_EXERCISE DESCRIPTION_
What do the lines from the top of the data through the line with "wk = MB(); wk.box(-1.9, 1.9, Y0-0.2, Y0, 0, 2.424);" say? Quote them exactly and include both ends.
## START SOURCE DATA
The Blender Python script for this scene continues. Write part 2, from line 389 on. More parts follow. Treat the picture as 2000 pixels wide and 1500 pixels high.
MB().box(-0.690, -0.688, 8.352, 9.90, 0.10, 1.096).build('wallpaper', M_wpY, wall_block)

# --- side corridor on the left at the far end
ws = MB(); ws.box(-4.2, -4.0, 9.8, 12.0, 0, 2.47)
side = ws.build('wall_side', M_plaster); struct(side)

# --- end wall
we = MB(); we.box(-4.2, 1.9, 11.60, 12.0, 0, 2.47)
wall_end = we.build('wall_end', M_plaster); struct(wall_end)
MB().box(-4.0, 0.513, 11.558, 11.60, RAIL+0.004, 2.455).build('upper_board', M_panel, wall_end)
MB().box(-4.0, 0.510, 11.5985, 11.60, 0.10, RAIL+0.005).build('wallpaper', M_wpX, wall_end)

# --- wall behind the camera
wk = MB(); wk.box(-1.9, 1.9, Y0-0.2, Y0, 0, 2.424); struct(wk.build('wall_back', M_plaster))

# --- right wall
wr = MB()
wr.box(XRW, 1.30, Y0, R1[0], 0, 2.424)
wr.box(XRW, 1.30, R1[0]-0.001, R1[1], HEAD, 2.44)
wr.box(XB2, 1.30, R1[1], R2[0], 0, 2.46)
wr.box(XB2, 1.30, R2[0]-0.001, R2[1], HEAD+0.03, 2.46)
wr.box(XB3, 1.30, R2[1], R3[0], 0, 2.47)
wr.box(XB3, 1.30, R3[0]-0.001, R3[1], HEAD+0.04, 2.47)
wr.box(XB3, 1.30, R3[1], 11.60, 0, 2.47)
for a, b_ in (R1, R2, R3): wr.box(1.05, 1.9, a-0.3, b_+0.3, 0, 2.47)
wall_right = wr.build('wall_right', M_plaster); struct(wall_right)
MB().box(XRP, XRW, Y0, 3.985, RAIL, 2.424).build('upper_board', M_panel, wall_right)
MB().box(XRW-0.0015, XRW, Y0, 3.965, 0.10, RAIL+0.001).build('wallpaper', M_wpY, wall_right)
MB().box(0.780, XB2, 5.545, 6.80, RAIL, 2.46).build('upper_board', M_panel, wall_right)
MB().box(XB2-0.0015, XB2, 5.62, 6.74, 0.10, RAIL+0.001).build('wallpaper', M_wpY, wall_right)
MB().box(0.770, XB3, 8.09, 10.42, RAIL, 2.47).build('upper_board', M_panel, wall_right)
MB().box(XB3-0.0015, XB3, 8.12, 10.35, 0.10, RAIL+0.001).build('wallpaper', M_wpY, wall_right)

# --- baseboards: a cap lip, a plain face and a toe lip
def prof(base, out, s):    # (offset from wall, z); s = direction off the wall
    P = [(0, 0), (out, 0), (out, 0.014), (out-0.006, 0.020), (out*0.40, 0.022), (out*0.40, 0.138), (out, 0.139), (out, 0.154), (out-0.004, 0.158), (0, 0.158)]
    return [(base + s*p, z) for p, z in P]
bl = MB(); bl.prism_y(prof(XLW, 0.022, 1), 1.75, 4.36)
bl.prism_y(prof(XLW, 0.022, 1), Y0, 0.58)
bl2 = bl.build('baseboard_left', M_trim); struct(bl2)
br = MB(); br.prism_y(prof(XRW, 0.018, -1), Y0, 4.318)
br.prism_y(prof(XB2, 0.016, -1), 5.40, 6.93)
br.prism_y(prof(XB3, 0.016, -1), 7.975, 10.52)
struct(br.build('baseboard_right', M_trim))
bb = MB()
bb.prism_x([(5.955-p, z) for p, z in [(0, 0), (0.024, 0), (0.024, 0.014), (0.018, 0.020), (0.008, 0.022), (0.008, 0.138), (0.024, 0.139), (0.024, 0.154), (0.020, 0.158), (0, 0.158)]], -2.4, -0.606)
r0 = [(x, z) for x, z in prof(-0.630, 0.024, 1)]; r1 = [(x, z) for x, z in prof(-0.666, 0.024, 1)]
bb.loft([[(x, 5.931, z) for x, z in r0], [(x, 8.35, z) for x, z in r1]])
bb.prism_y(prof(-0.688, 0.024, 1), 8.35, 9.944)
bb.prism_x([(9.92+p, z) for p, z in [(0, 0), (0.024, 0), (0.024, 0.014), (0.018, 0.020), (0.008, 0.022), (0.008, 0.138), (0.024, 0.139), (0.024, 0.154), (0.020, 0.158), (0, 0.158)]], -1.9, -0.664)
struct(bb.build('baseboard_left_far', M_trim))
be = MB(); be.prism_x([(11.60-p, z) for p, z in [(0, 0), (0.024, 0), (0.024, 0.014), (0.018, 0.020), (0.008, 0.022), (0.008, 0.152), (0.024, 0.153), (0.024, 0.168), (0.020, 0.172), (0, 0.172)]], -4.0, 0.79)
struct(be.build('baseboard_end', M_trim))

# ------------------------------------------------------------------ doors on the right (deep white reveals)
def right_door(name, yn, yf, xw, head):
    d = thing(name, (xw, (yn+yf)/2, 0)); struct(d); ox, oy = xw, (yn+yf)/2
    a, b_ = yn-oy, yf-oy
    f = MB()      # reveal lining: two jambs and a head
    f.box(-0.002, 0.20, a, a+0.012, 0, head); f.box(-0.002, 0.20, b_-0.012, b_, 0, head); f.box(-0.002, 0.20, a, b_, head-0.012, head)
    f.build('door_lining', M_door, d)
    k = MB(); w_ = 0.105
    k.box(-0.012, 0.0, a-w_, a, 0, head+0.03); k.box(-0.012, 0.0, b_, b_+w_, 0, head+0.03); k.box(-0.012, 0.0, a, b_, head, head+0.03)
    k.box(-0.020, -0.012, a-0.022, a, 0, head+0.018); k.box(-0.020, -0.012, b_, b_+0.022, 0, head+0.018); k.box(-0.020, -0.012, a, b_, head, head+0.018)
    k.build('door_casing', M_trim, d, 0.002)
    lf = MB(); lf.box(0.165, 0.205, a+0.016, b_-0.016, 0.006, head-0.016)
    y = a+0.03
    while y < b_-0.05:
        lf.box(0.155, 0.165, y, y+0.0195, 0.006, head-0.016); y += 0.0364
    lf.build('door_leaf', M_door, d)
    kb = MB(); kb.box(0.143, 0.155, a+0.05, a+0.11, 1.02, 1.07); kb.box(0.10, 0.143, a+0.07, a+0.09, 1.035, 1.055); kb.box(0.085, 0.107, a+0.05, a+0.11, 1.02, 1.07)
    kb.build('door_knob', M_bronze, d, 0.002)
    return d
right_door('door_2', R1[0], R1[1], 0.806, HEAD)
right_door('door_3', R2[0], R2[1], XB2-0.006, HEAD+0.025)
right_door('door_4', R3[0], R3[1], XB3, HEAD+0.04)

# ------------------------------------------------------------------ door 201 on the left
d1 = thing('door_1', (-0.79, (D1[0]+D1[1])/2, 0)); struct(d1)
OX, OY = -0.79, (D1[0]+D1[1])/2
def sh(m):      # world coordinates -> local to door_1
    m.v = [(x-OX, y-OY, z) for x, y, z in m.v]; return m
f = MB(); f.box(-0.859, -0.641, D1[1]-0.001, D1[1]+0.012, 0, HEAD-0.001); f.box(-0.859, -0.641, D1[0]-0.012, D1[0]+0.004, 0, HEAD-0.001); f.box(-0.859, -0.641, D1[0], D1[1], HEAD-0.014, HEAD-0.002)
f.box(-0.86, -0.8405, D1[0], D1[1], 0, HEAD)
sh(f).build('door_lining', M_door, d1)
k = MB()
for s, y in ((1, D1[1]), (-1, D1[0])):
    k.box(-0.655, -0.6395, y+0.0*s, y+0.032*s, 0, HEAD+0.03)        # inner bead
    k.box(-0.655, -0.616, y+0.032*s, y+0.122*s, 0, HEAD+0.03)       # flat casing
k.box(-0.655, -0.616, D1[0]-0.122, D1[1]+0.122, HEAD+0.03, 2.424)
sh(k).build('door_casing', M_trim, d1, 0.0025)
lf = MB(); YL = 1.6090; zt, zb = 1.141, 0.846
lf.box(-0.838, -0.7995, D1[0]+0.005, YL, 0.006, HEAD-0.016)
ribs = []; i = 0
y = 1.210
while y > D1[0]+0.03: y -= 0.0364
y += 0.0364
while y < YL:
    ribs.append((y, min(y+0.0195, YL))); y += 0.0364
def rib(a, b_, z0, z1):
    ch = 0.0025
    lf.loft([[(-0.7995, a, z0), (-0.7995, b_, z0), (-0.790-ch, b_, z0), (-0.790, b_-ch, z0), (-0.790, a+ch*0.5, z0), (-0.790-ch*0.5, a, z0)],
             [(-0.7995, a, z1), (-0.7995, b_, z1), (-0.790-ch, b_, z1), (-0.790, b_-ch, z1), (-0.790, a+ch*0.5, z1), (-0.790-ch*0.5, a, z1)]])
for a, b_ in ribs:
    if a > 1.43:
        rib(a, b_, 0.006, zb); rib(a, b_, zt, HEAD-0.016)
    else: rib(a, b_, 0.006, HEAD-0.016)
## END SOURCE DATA
_FINAL RESULT_
The Blender Python script for this scene continues. Write part 2, from line 389 on. More parts follow. Treat the picture as 2000 pixels wide and 1500 pixels high.
MB().box(-0.690, -0.688, 8.352, 9.90, 0.10, 1.096).build('wallpaper', M_wpY, wall_block)

# --- side corridor on the left at the far end
ws = MB(); ws.box(-4.2, -4.0, 9.8, 12.0, 0, 2.47)
side = ws.build('wall_side', M_plaster); struct(side)

# --- end wall
we = MB(); we.box(-4.2, 1.9, 11.60, 12.0, 0, 2.47)
wall_end = we.build('wall_end', M_plaster); struct(wall_end)
MB().box(-4.0, 0.513, 11.558, 11.60, RAIL+0.004, 2.455).build('upper_board', M_panel, wall_end)
MB().box(-4.0, 0.510, 11.5985, 11.60, 0.10, RAIL+0.005).build('wallpaper', M_wpX, wall_end)

# --- wall behind the camera
wk = MB(); wk.box(-1.9, 1.9, Y0-0.2, Y0, 0, 2.424); struct(wk.build('wall_back', M_plaster))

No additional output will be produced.